Quote the listing below in its entirety, omitting every image.

§ **Collected data**:

++++++++++++++++++++

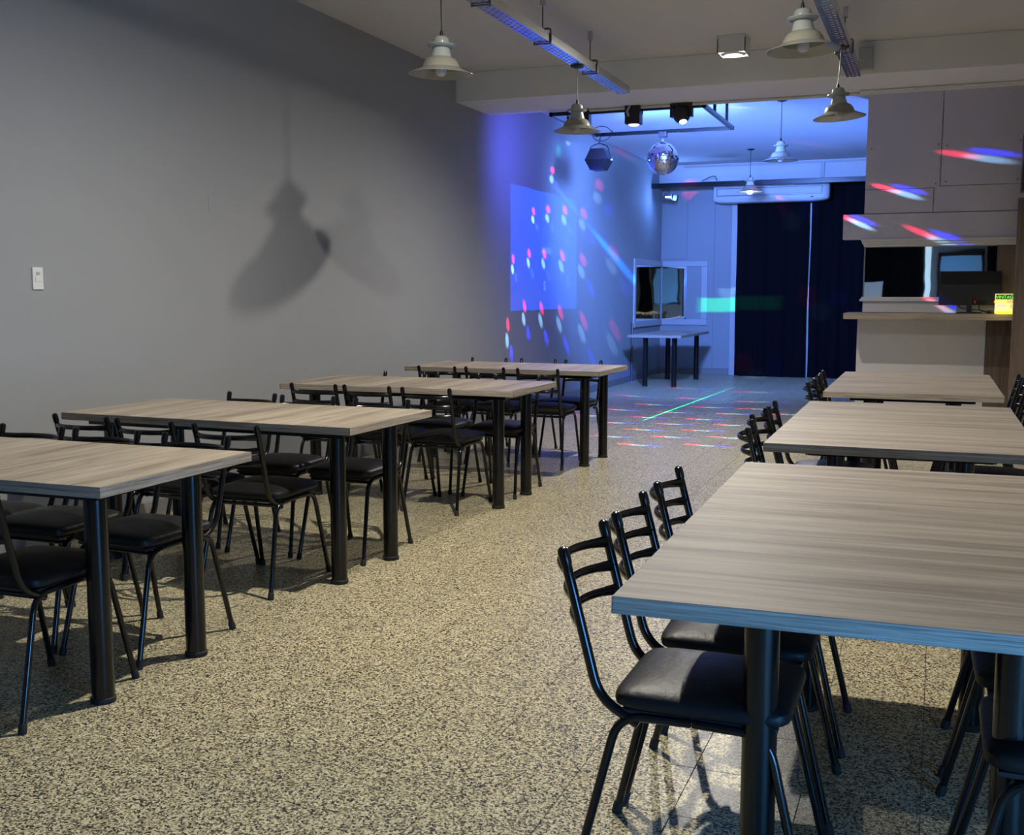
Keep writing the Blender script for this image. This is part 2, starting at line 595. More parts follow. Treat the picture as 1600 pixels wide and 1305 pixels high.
# ================================================================== TABLES
def make_table(kind):
    """origin on the floor at the near corner next to the aisle (left row) / near left corner (right row)"""
    t = bpy.data.objects.new('dining_table', None)
    t.empty_display_size = .1
    COL.objects.link(t)
    H, th = .76, .036
    if kind == 'L':
        x0, x1, y0, y1 = -1.6565, 0, 0, .8169
    else:
        x0, x1, y0, y1 = 0, 1.0165, 0, 1.8504
    e = .0015
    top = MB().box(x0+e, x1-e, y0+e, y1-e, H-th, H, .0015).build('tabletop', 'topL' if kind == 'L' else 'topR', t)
    b = MB()
    z0, z1 = H-th+.001, H-.0015
    b.box(x0, x1, y0, y0+.003, z0, z1).box(x0, x1, y1-.003, y1, z0, z1)
    b.box(x0, x0+.003, y0, y1, z0, z1).box(x1-.003, x1, y0, y1, z0, z1)
    b.build('edge_band', 'band', top)
    if kind == 'L':
        legs = [(-.165, .165), (-.165, y1-.15), (x0+.165, .165), (x0+.165, y1-.15)]
    else:
        legs = [(.26, .28), (x1-.26, .28), (.26, y1-.30), (x1-.26, y1-.30)]
    global leg_me, cap_me, plate_me
    try:
        leg_me
    except NameError:
        leg_me = MB().lathe([(.0375, .018), (.0375, .70)], 28).mesh('leg')
        cap_me = MB().lathe([(.0001, 0), (.041, 0), (.0415, .004), (.0415, .016), (.038, .02)], 28).mesh('foot_cap')
        plate_me = MB().cyl((0, 0), .062, .700, .724, 24).mesh('mounting_plate')
    for lx, ly in legs:
        g = obj('leg', leg_me, 'leg', t, loc=(lx, ly, 0))
        obj('foot_cap', cap_me, 'rubber', g)
        obj('mounting_plate', plate_me, 'leg', g)
    fr = MB()
    ix, iy = (.10, .09) if kind == 'L' else (.16, .16)
    for yy in (y0+iy, y1-iy):
        fr.box(x0+ix, x1-ix, yy-.012, yy+.012, .697, .7235)
    for xx in (x0+ix, x1-ix):
        fr.box(xx-.012, xx+.012, y0+iy, y1-iy, .697, .7235)
    fr.build('under_frame', 'leg', t)
    return t

LT = [(-2.3767, 2.6317, .0141), (-2.4106, 4.2271, -.0187), (-2.3895, 6.1842, .002), (-2.3942, 8.0042, -.0048)]
RTB = [(-.5787, 2.0352, .0213), (-.634, 4.4138, .0077), (-.6414, 6.9055, .0054)]
LNAME = ['nearest left table', 'second left table', 'third left table', 'farthest left table']
RNAME = ['nearest right table', 'middle right table', 'farthest right table']
lt_lab = ['long oak-topped table against left wall, nearest the camera and cut by the frame',
          'long oak-topped table against left wall, second from the camera',
          'long oak-topped table against left wall, third from the camera',
          'long oak-topped table against left wall, farthest, just before the blue lit wall']
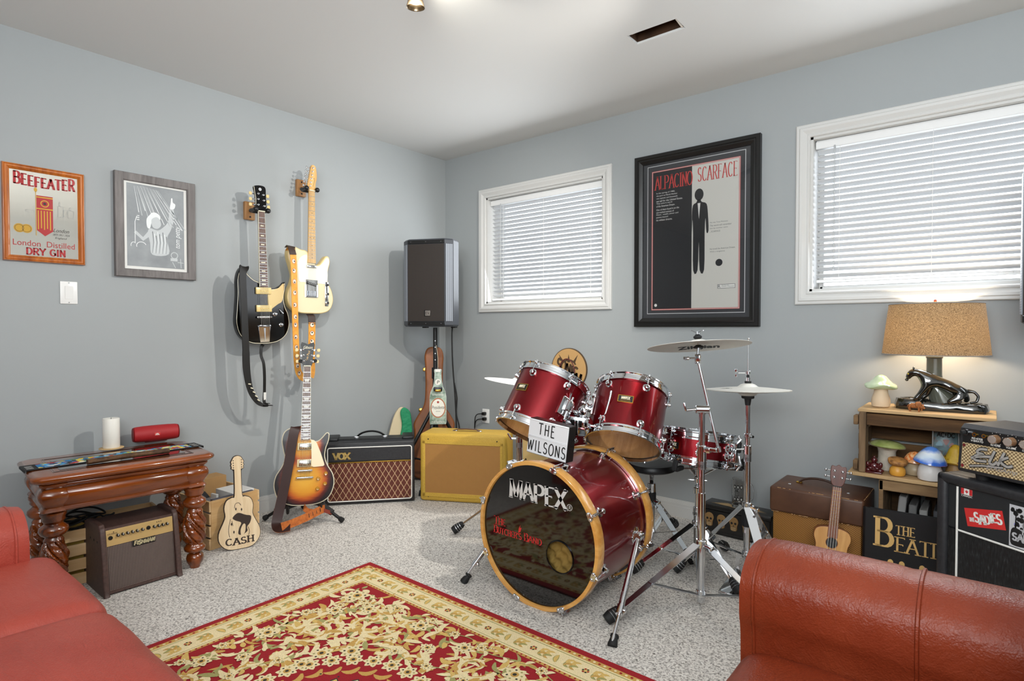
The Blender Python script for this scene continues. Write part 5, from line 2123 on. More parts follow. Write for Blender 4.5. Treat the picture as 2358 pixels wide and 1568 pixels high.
# block in front of the left tom (photo: bright box with memory lock)
bx = w2(1.945, -1.085, .69)
b.box(bx, (.115, .05, .055), .008, 2, rot=(0, 4, 20))
b.cyl(bx + Vector((.058, .01, -.002)), bx + Vector((.075, .012, -.002)), .028, n=18, bev=.004)
b.box(bx + Vector((.03, -.03, -.02)), (.014, .010, .07), .002, 1, rot=(0, 0, 20))
b.ball(bx + Vector((.03, .01, .045)), .02, None, 12, (1.2, .4, 1.3))
b.tube([bx + Vector((-.04, 0, .02)), bx + Vector((-.035, -.005, .07)), bx + Vector((-.01, -.012, .13))], .0058, 10)
b.tube([bx + Vector((-.04, 0, .02)), bx + Vector((-.052, -.01, .045))], .009, 10)
b.cyl(bx + Vector((-.065, -.012, .045)), bx + Vector((-.04, -.01, .045)), .010, n=10, m=M['brass'])
b.tube(spline([bx + Vector((.06, .01, -.01)), bx + Vector((.10, .03, -.012)), bx + Vector((.118, .045, .01)), bx + Vector((.13, .08, .10)), bx + Vector((.135, .09, .14))], 6, False), .0058, 10)
b.tube([bx + Vector((0, .02, -.02)), Vector((-.06, .07, .69))], .012, 10)
b.build('tom_holder', t)

# ---- lightbox on the bass drum hoop
LT = Vector((1.958, -1.305, .6185))
t = thing('lightbox_sign', 'small white lightbox with two lines of black capitals on top of the bass drum', 'sign', (1.957, -1.292, .572), rz=-1, ry=5.5, rx=-2)
w_, h_, d_ = .205, .148, .05
b = MB(M['black'])
b.box((0, 0, h_ / 2), (w_, d_, h_), .003, 1)
b.cyl((w_ / 2, .004, h_ * .62), (w_ / 2 + .0015, .004, h_ * .62), .006, n=12, m=M['darkmetal'])
b.cyl((w_ / 2, .004, h_ * .45), (w_ / 2 + .0015, .004, h_ * .45), .004, n=12, m=M['darkmetal'])
b.build('case', t)
b = MB(P('lightbox_panel', '#dfe0e2', .35))
b.box((0, -d_ / 2 - .0008, h_ / 2), (w_ - .004, .003, h_ - .004), .001, 1)
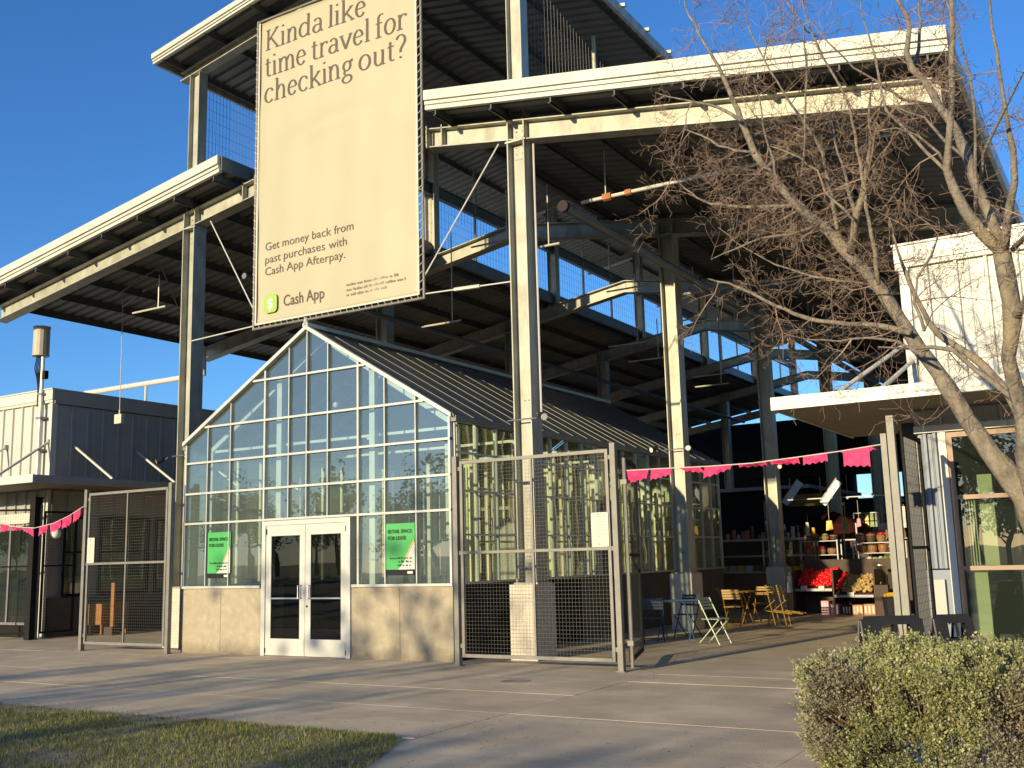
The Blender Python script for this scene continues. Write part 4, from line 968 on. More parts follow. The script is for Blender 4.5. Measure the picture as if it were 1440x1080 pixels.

++++++++++++++++++++

§ **Result**:
Keep writing the Blender script for this image. This is part 2, starting at line 595. More parts follow. Treat the picture as 1600 pixels wide and 1305 pixels high.
# ================================================================== TABLES
def make_table(kind):
    """origin on the floor at the near corner next to the aisle (left row) / near left corner (right row)"""
    t = bpy.data.objects.new('dining_table', None)
    t.empty_display_size = .1
    COL.objects.link(t)
    H, th = .76, .036
    if kind == 'L':
        x0, x1, y0, y1 = -1.6565, 0, 0, .8169
    else:
        x0, x1, y0, y1 = 0, 1.0165, 0, 1.8504
    e = .0015
    top = MB().box(x0+e, x1-e, y0+e, y1-e, H-th, H, .0015).build('tabletop', 'topL' if kind == 'L' else 'topR', t)
    b = MB()
    z0, z1 = H-th+.001, H-.0015
    b.box(x0, x1, y0, y0+.003, z0, z1).box(x0, x1, y1-.003, y1, z0, z1)
    b.box(x0, x0+.003, y0, y1, z0, z1).box(x1-.003, x1, y0, y1, z0, z1)
    b.build('edge_band', 'band', top)
    if kind == 'L':
        legs = [(-.165, .165), (-.165, y1-.15), (x0+.165, .165), (x0+.165, y1-.15)]
    else:
        legs = [(.26, .28), (x1-.26, .28), (.26, y1-.30), (x1-.26, y1-.30)]
    global leg_me, cap_me, plate_me
    try:
        leg_me
    except NameError:
        leg_me = MB().lathe([(.0375, .018), (.0375, .70)], 28).mesh('leg')
        cap_me = MB().lathe([(.0001, 0), (.041, 0), (.0415, .004), (.0415, .016), (.038, .02)], 28).mesh('foot_cap')
        plate_me = MB().cyl((0, 0), .062, .700, .724, 24).mesh('mounting_plate')
    for lx, ly in legs:
        g = obj('leg', leg_me, 'leg', t, loc=(lx, ly, 0))
        obj('foot_cap', cap_me, 'rubber', g)
        obj('mounting_plate', plate_me, 'leg', g)
    fr = MB()
    ix, iy = (.10, .09) if kind == 'L' else (.16, .16)
    for yy in (y0+iy, y1-iy):
        fr.box(x0+ix, x1-ix, yy-.012, yy+.012, .697, .7235)
    for xx in (x0+ix, x1-ix):
        fr.box(xx-.012, xx+.012, y0+iy, y1-iy, .697, .7235)
    fr.build('under_frame', 'leg', t)
    return t

LT = [(-2.3767, 2.6317, .0141), (-2.4106, 4.2271, -.0187), (-2.3895, 6.1842, .002), (-2.3942, 8.0042, -.0048)]
RTB = [(-.5787, 2.0352, .0213), (-.634, 4.4138, .0077), (-.6414, 6.9055, .0054)]
LNAME = ['nearest left table', 'second left table', 'third left table', 'farthest left table']
RNAME = ['nearest right table', 'middle right table', 'farthest right table']
lt_lab = ['long oak-topped table against left wall, nearest the camera and cut by the frame',
          'long oak-topped table against left wall, second from the camera',
          'long oak-topped table against left wall, third from the camera',
          'long oak-topped table against left wall, farthest, just before the blue lit wall']
The Blender Python script for this scene continues. Write part 5, from line 2123 on. More parts follow. Write for Blender 4.5. Treat the picture as 2358 pixels wide and 1568 pixels high.
# block in front of the left tom (photo: bright box with memory lock)
bx = w2(1.945, -1.085, .69)
b.box(bx, (.115, .05, .055), .008, 2, rot=(0, 4, 20))
b.cyl(bx + Vector((.058, .01, -.002)), bx + Vector((.075, .012, -.002)), .028, n=18, bev=.004)
b.box(bx + Vector((.03, -.03, -.02)), (.014, .010, .07), .002, 1, rot=(0, 0, 20))
b.ball(bx + Vector((.03, .01, .045)), .02, None, 12, (1.2, .4, 1.3))
b.tube([bx + Vector((-.04, 0, .02)), bx + Vector((-.035, -.005, .07)), bx + Vector((-.01, -.012, .13))], .0058, 10)
b.tube([bx + Vector((-.04, 0, .02)), bx + Vector((-.052, -.01, .045))], .009, 10)
b.cyl(bx + Vector((-.065, -.012, .045)), bx + Vector((-.04, -.01, .045)), .010, n=10, m=M['brass'])
b.tube(spline([bx + Vector((.06, .01, -.01)), bx + Vector((.10, .03, -.012)), bx + Vector((.118, .045, .01)), bx + Vector((.13, .08, .10)), bx + Vector((.135, .09, .14))], 6, False), .0058, 10)
b.tube([bx + Vector((0, .02, -.02)), Vector((-.06, .07, .69))], .012, 10)
b.build('tom_holder', t)

# ---- lightbox on the bass drum hoop
LT = Vector((1.958, -1.305, .6185))
t = thing('lightbox_sign', 'small white lightbox with two lines of black capitals on top of the bass drum', 'sign', (1.957, -1.292, .572), rz=-1, ry=5.5, rx=-2)
w_, h_, d_ = .205, .148, .05
b = MB(M['black'])
b.box((0, 0, h_ / 2), (w_, d_, h_), .003, 1)
b.cyl((w_ / 2, .004, h_ * .62), (w_ / 2 + .0015, .004, h_ * .62), .006, n=12, m=M['darkmetal'])
b.cyl((w_ / 2, .004, h_ * .45), (w_ / 2 + .0015, .004, h_ * .45), .004, n=12, m=M['darkmetal'])
b.build('case', t)
b = MB(P('lightbox_panel', '#dfe0e2', .35))
b.box((0, -d_ / 2 - .0008, h_ / 2), (w_ - .004, .003, h_ - .004), .001, 1)
The Blender Python script for this scene continues. Write part 4, from line 968 on. More parts follow. The script is for Blender 4.5. Measure the picture as if it were 1440x1080 pixels.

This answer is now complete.